Police Accused of Harassing Father of Man Killed by Migrant

BERLIN, GERMANY - SEPTEMBER 20: A German police officer stands guard as protesters gather to demand the immediate evacuation of Greek island refugee camps on September 20, 2020 in Berlin, Germany. The protest follows the recent fire at the Moria camp on Lesbos that left approximately 13,000 refugees homeless. The …
Omer Messinger/Getty Images

German police have been accused of using illegal methods to protect a Syrian who was sentenced to probation after killing a German man, harassing the victim’s father and falsely insinuating he was a threat to the migrant.

The Dessau-Rosslau Police Inspectorate in the German state of Saxony-Anhalt has been accused of harassing 56-year-old Karsten Hempel, whose 30-year-old son Marcus Hempel was killed by a Syrian asylum seeker in 2017, by insinuating he was planning revenge against the 21-year-old migrant.

According to a report from German magazine Focus, police arrived at the workplace of Mr Hempel, who is employed in the construction sector as a manager, in December of last year and gave him a “Gefährderansprache” danger notice, a verbal warning given to people police suspect may be a danger to others.

The visit had come after Hempel had won compensation of around €25,000 (£21,700/$29,900) from Syrian Sabri H. in a civil court. The migrant, who was 17 when he killed Marcus, had been convicted of “bodily harm resulting in death” rather than murder or manslaughter and was only sentenced to probation.

Mr Hempel was not initially able to obtain the compensation, despite attempts by a bailiff to do so, as the migrant claimed he had no money or valuables to seize. He also noted that he had been living at a friend’s house — a violation of his probation order.

According to Focus, the investigation and complaints lodged by Hempel had “disturbed” the Syrian and, shortly afterwards, police had received a report that Hempel wanted to take revenge on his son’s killer.

Following the danger notice given at his work, Hempel took legal action against the police for “false suspicion, defamation, and feigning a criminal offence”. In March, the police admitted that their actions against him had been unlawful.
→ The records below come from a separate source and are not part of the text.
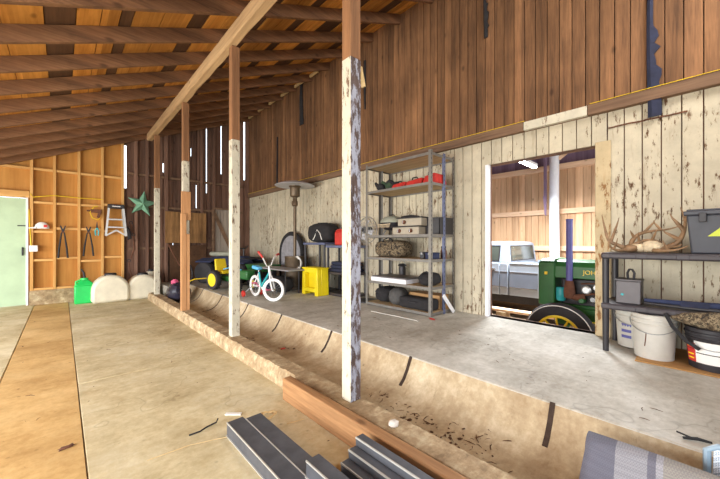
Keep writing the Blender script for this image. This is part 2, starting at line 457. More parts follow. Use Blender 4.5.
# roof
m = MB()
x = -2.7; spec_dark = [(-.11, .09), (.40, .50), (1.0, 1.16), (1.62, 1.82), (2.22, 2.36), (2.7, 3.0), (3.4, 3.6)]
edges = sorted(set([-2.7, -2.4, -2.1, -1.8, -1.5, -1.2, -.9, -.6, -.36] + [v for p in spec_dark for v in p] + [.26, .74, 1.36, 2.03, 2.53, 3.2, 3.82, 4.12]))
for a, b in zip(edges, edges[1:]):
    dark = any(abs(a - p[0]) < 1e-6 for p in spec_dark)
    m.mi = 1 if dark else 0
    za, zb = zr(a) + RD + .006 * dark, zr(b) + RD + .006 * dark
    m.hexa([(a + .003, Y0 - .3, za), (b - .003, Y0 - .3, zb), (b - .003, YB + .3, zb), (a + .003, YB + .3, za)],
           [(a + .003, Y0 - .3, za + .02), (b - .003, Y0 - .3, zb + .02), (b - .003, YB + .3, zb + .02), (a + .003, YB + .3, za + .02)])
m.mi = 1
a, b = -2.75, 4.14
m.hexa([(a, Y0 - .35, zr(a) + RD + .028), (b, Y0 - .35, zr(b) + RD + .028), (b, YB + .35, zr(b) + RD + .028), (a, YB + .35, zr(a) + RD + .028)],
       [(a, Y0 - .35, zr(a) + RD + .07), (b, Y0 - .35, zr(b) + RD + .07), (b, YB + .35, zr(b) + RD + .07), (a, YB + .35, zr(a) + RD + .07)])
struct('ceiling', m, ['sheath', 'sheath_dark'], smooth=False)
ORD = ['first', 'second', 'third', 'fourth', 'fifth', 'sixth', 'seventh', 'eighth', 'ninth', 'tenth', 'eleventh', 'twelfth', 'thirteenth', 'fourteenth', 'fifteenth', 'sixteenth', 'seventeenth']
raf = None
for k in range(16):
    y = 8.78 - .61 * k
    if raf is None:
        m = MB()
        xs = [-2.65 + .3 * i for i in range(23)]
        for a, b in zip([-2.65, 1.5], [1.5, 3.94]):
            m.hexa([(a, -.025, zr(a)), (b, -.025, zr(b)), (b, .025, zr(b)), (a, .025, zr(a))],
                   [(a, -.025, zr(a) + RD), (b, -.025, zr(b) + RD), (b, .025, zr(b) + RD), (a, .025, zr(a) + RD)])
        o = raf = m.build('roof_rafter', 'rafter', smooth=False, bevel=.004)
    else:
        o = raf.copy(); COL.objects.link(o)
    o.location = (0, y, 0)
    w = 'directly in front of the back wall' if k == 0 else 'the %s one counted in from the back wall' % ORD[k]
    tag(o, 'brown wooden roof rafter, ' + w, 'rafter', 'exposed roof rafters')

# carrying beam, lumpy and hand hewn
m = MB(); random.seed(5); ring = []
for i in range(41):
    y = Y0 + (8.25 - Y0) * i / 40; j = lambda: random.uniform(-.008, .008)
    ring.append([m._v(p) for p in ((1.365 + j(), y, 3.425 + j()), (1.445 + j(), y, 3.425 + j()), (1.46 + j(), y, 3.45 + j()), (1.46, y, 3.575), (1.35, y, 3.575), (1.35 + j(), y, 3.45 + j()))])
for A, B in zip(ring, ring[1:]):
    for k in range(6): m.face((A[k], A[(k + 1) % 6], B[(k + 1) % 6], B[k]))
m.face(ring[0]); m.face(ring[-1][::-1])
tag(m.build('roof_beam', 'beam', bevel=.006), 'long pale rough hewn beam carried by the posts under the rafters', 'beam')

# four posts
def post(Y, label, zp=2.42, worn_shaded=False):
    t = thing('barn_post', label, 'post', (1.44, Y, .142), 0, 'posts under the long beam')
    h = .046
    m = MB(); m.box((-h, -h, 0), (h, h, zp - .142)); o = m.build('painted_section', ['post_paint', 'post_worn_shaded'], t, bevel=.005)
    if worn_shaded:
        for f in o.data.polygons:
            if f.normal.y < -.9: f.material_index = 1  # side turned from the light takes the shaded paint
    m = MB(); m.box((-h + .001, -h + .001, zp - .142), (h - .001, h - .001, 3.425 - .142)); m.build('bare_section', 'post_wood', t, bevel=.005)
    return t
pa = post(1.633, 'thick square post nearest the camera, white peeling paint, one bluish side', 2.44, True)
post(3.65, 'square post with flaking cream paint left of the small white bicycle', 2.37)
pc = post(5.63, 'square post patched with fresh orange lumber boards along its lower half', 2.5)
post(7.72, 'far white painted post beside the green tin star, black bag at its foot', 2.33)
m = MB(); m.box((-.075, -.07, 1.42), (.06, -.047, 1.87)); m.build('patch_block', 'post_new', pc, bevel=.003)
m = MB(); m.box((-.085, -.10, 0), (-.01, -.048, 1.52)); m.build('patch_board', 'post_new', pc, bevel=.004)
m = MB(); m.box((-.008, -.095, 0), (.04, -.048, 1.2)); m.build('patch_board', 'post_new', pc, bevel=.004)
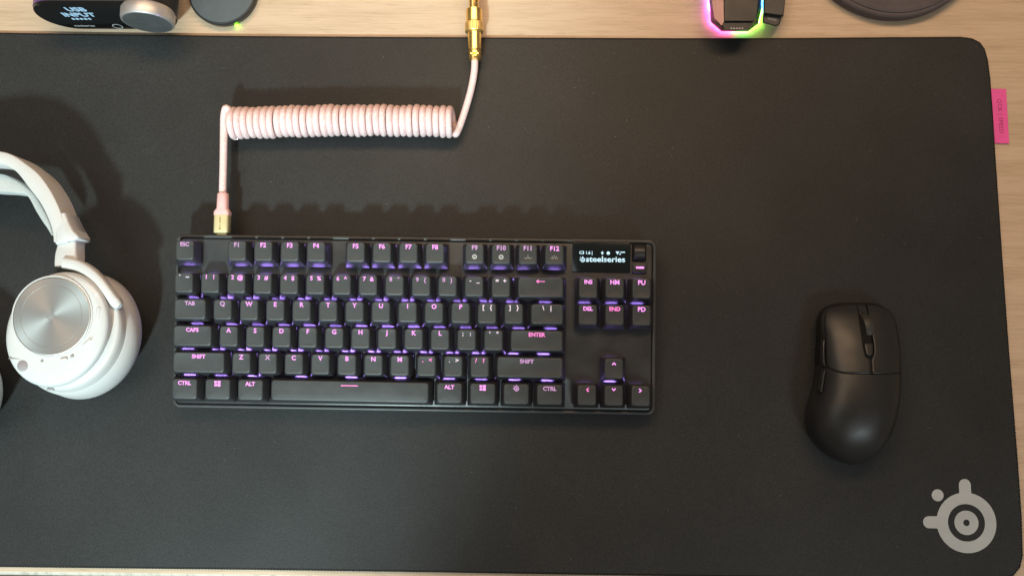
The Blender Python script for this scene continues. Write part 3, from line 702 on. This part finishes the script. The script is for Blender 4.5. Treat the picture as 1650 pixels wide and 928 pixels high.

Focus was also able to obtain internal police emails that revealed the police knew that Hempel was not a threat to the Syrian and that the danger notice was “far beyond what is permissible in this context”.

Hempel has called the incident a “scandal”, and both he and his lawyer have pushed for the administrative court to reveal the identity of the person who claimed Hempel had been plotting against his son’s killer.

A year after the death of his son, far-left extremists heckled and harassed Mr Hempel for speaking out about the killing at a demonstration in Schweinfurt that took place after the murder of a 15-year-old girl by another asylum seeker in the town of Kandel.

In an interview, Karsten claimed that local media had made attempts to portray his son as a Nazi and that to get the truth about the killing he had to hire a lawyer to go over CCTV footage that contradicted prosecution claims that his son had engaged physically with the Syrian first.

The killing of Hempel’s son is just one of the many killings and murders of Germans, often young women and girls, by migrants and asylum seekers since the height of the migrant crisis in 2015.

In 2019, a report indicated that Germans were far more likely to be victims of crimes perpetrated by migrants than the other way around.